Intentional communes are nothing new, but no matter how often they’re tried, they seldom succeed. “Only a handful of communities founded in the U.S. during the 19th century’s ‘golden age of communities’ lasted beyond a century; most folded in a matter of months,” notes an Aeon article, which blames failing utopias on “capital constraints, burn-out, conflict over private property and resource management, poor systems of conflict mediation, factionalism, founder problems, reputation management, skills shortage, and failure to attract new talent or entice subsequent generations.”

The answer to the question of why communes fail is variable, but one of my theories is this: Aside from the unfortunate side effect of concentrating power in the hands of the few, no one wants to do the dirty work. Building anything is hard. When it came to providing the “jobs, housing, food and health care,” which Hammer City wanted to offer its residents, it appears that no one wanted to do the dirty work necessary to create the jobs, build the housing, grow or raise the food, and provide the health care.
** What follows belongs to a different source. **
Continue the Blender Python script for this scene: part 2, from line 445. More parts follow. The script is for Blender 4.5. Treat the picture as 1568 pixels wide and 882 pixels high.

As it turns out, they couldn’t even assemble a footbridge over a drainage ditch.

“Dreamers, drifters and seekers in need of belonging, the needy and wounded, and the egomaniacal and power-thirsty are a dangerous constellation of actors for sustaining a community,” notes the Aeon article. “Additionally, for many dreamers the practicalities of farming and self-sufficiency clash with their utopian hopes for radically new ways of living.”

I think it’s a safe assumption that this is what helped doom Hammer City. On the bright side, the group was able to raise over $100,000 in donations. Not a bad haul for their scam.